Start

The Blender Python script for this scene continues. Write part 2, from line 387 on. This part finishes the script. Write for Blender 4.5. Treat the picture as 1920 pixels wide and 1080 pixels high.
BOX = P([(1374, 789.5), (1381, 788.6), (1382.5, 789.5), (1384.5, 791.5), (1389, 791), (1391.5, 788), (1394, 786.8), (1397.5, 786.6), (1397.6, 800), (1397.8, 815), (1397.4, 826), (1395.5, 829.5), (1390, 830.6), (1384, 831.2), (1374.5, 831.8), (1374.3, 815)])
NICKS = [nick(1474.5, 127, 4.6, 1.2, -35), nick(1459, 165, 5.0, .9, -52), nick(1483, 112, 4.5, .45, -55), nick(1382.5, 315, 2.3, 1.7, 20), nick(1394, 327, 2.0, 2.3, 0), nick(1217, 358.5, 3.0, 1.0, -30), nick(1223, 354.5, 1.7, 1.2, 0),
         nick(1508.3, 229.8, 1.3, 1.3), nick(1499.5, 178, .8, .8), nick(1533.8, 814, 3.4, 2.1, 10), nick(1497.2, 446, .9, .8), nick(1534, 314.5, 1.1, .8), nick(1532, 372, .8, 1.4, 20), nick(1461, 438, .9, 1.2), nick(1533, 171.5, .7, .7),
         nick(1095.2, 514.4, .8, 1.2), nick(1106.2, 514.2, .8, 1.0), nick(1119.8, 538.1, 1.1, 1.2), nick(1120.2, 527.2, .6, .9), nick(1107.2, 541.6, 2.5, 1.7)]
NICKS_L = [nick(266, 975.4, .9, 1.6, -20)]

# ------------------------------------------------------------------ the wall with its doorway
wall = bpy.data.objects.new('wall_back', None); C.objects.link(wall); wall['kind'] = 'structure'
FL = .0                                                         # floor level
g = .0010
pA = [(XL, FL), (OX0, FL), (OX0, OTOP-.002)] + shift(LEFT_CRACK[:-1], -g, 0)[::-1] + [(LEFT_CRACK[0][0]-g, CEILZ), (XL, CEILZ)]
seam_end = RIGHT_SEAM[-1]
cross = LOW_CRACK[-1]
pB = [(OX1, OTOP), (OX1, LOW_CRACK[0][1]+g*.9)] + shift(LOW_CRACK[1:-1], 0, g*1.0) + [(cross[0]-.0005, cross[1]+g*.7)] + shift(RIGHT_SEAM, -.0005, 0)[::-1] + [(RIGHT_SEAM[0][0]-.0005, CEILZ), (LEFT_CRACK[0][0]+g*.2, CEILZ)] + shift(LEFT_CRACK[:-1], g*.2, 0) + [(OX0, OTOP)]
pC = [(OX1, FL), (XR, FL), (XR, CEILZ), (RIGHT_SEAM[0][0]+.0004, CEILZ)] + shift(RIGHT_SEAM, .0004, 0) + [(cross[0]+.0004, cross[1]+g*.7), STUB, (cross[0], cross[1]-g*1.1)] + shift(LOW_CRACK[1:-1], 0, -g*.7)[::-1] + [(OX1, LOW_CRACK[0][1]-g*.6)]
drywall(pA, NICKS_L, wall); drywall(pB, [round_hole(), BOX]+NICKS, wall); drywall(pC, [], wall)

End

— GOAL —
From the opening line of the data above through the line that contains "NICKS_L = [nick(266, 975.4, .9, 1.6, -20)]", please print each line as it stands and only those lines.

— EXERCISE RESULT —
The Blender Python script for this scene continues. Write part 2, from line 387 on. This part finishes the script. Write for Blender 4.5. Treat the picture as 1920 pixels wide and 1080 pixels high.
BOX = P([(1374, 789.5), (1381, 788.6), (1382.5, 789.5), (1384.5, 791.5), (1389, 791), (1391.5, 788), (1394, 786.8), (1397.5, 786.6), (1397.6, 800), (1397.8, 815), (1397.4, 826), (1395.5, 829.5), (1390, 830.6), (1384, 831.2), (1374.5, 831.8), (1374.3, 815)])
NICKS = [nick(1474.5, 127, 4.6, 1.2, -35), nick(1459, 165, 5.0, .9, -52), nick(1483, 112, 4.5, .45, -55), nick(1382.5, 315, 2.3, 1.7, 20), nick(1394, 327, 2.0, 2.3, 0), nick(1217, 358.5, 3.0, 1.0, -30), nick(1223, 354.5, 1.7, 1.2, 0),
         nick(1508.3, 229.8, 1.3, 1.3), nick(1499.5, 178, .8, .8), nick(1533.8, 814, 3.4, 2.1, 10), nick(1497.2, 446, .9, .8), nick(1534, 314.5, 1.1, .8), nick(1532, 372, .8, 1.4, 20), nick(1461, 438, .9, 1.2), nick(1533, 171.5, .7, .7),
         nick(1095.2, 514.4, .8, 1.2), nick(1106.2, 514.2, .8, 1.0), nick(1119.8, 538.1, 1.1, 1.2), nick(1120.2, 527.2, .6, .9), nick(1107.2, 541.6, 2.5, 1.7)]
NICKS_L = [nick(266, 975.4, .9, 1.6, -20)]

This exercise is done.